Pour être honnête, il y a quand même une différence importante entre les vertus platoniciennes et chrétiennes, même si les libellés sont presqu’identiques : pour Platon, on l’a vu, ce sont les vertus de l’homme dans la cité, pour les chrétiens ce sont d’abord des vertus personnelles, qui s’incrivent dans le cadre d’une relation entre l’individu et Dieu : nuance !

Pour en finir avec cette page, il faut noter que Platon donne encore une autre liste de cinq vertus (qu’ici il appelle des “ornements de l’âme”) dans Phédon, tout à la fin du discours de Socrate, alors qu’il s’apprête à boire la ciguë (114e) : tempérance (σωφροσύνη), justice (διακαιοσύνη), courage (ἀνδρεία), liberté (ἐλευθερία) et vérité (ἀληθεία).
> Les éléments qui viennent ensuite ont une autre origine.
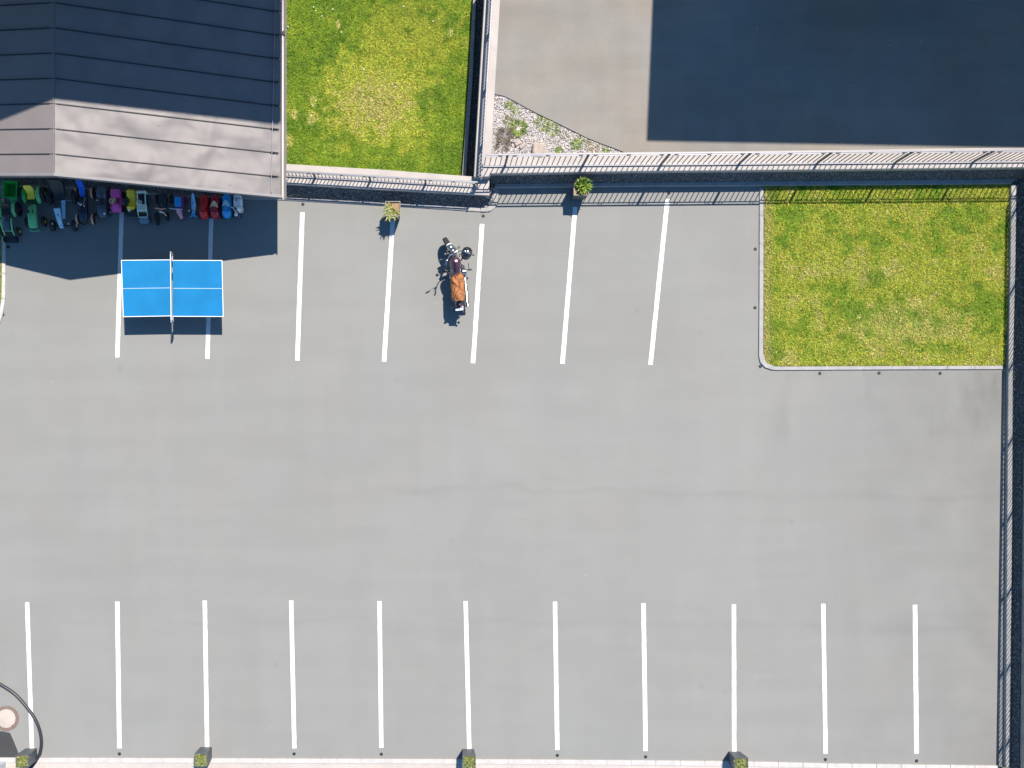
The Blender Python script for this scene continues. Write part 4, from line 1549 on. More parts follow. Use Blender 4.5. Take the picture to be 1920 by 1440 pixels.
for dy, z, y2 in ((0.0, 0.26, -0.92), (0.05, 0.40, -0.84)):
    e = mm()
    e.tube([(0.12, 0.28 - dy * 5, 0.52), (0.18, 0.26 - dy * 4, 0.42), (0.185, 0.10, z), (0.19, -0.28, z), (0.195, -0.34, z), (0.20, y2, z + 0.03)],
           [0.022, 0.022, 0.024, 0.026, 0.042, 0.044], 12)
    e.build('exhaust_pipe', M['chrome'], moto)
fr = mm()
fr.tube([(0, 0.46, 0.80), (0, 0.40, 0.35), (0, 0.25, 0.17), (0, -0.25, 0.17), (0, -0.42, 0.55)], 0.022, 8)
for sx in (-0.10, 0.10):
    fr.tube([(sx, -0.30, 0.33), (sx, RY, 0.30)], 0.022, 8)
    fr.tube([(sx, -0.32, 0.62), (sx * 1.1, RY - 0.12, 0.66)], 0.018, 8)
fr.build('frame', M['gloss_black'], moto)
for sx in (-1, 1):
    g = mm()
    g.tube([(sx * 0.13, -0.46, 0.62), (sx * 0.13, RY, 0.34)], 0.028, 10)
    g.build('shock_absorber', M['chrome'], moto)
    g = mm()
    g.tube([(sx * 0.16, 0.16, 0.26), (sx * 0.335, 0.16, 0.27)], 0.014, 8)
    g.box((sx * 0.33, 0.16, 0.275), (0.10, 0.05, 0.03), bev=0.008)
    g.tube([(sx * 0.30, 0.19, 0.27), (sx * 0.30, 0.34, 0.32)], 0.009, 6)
    g.build('foot_peg', M['black'], moto)
    g = mm()
    g.tube([(sx * 0.08, -0.93, 0.62), (sx * 0.17, -0.95, 0.62)], 0.008, 6)
    g.ball((sx * 0.19, -0.95, 0.62), (0.03, 0.04, 0.03), 10, 6)
    g.build('indicator', M['gloss_black'], moto)
g = mm()
g.box((0, -1.00, 0.56), (0.20, 0.155, 0.012), rx=R(-32))
pl_ = g.build('license_plate', mat('plate white', (0.50, 0.52, 0.60), 0.5, var=0.05), moto, smooth=False)
g = mm()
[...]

Les trois premières, nous les connaissons déjà ; les deux autres, sont nouvelles : on peut penser que Socrate, condamné à mort par sa cité, ne pense plus aux valeurs civiques mais à celles de l’individu. Liberté (dans la pensée, ce qui n’exclut pas, mais est différent de la liberté de penser) et vérité (sur nous-même et sur le monde) restent aujourd’hui encore des valeurs essentielles.

Note : en haut de cette page, on voit la Prudence, représentée au porche nord de la cathédrale de Chartres. Sur son écu, il y a un serpent, par référence à l’expression “avoir la prudence du serpent”. On retrouve cette vertu et son symbole sur la deuxième illustration : la prudence est le second personnage à partir de la gauche. Pour en savoir plus, je ne peux que conseiller L’art religieux du XIIIe siècle en France d’Émile Mâle, dans “Le Livre de Poche”, livre déjà ancien, mais qui donne la clef de toute l’ornementation des cathédrales, sculptures et vitraux.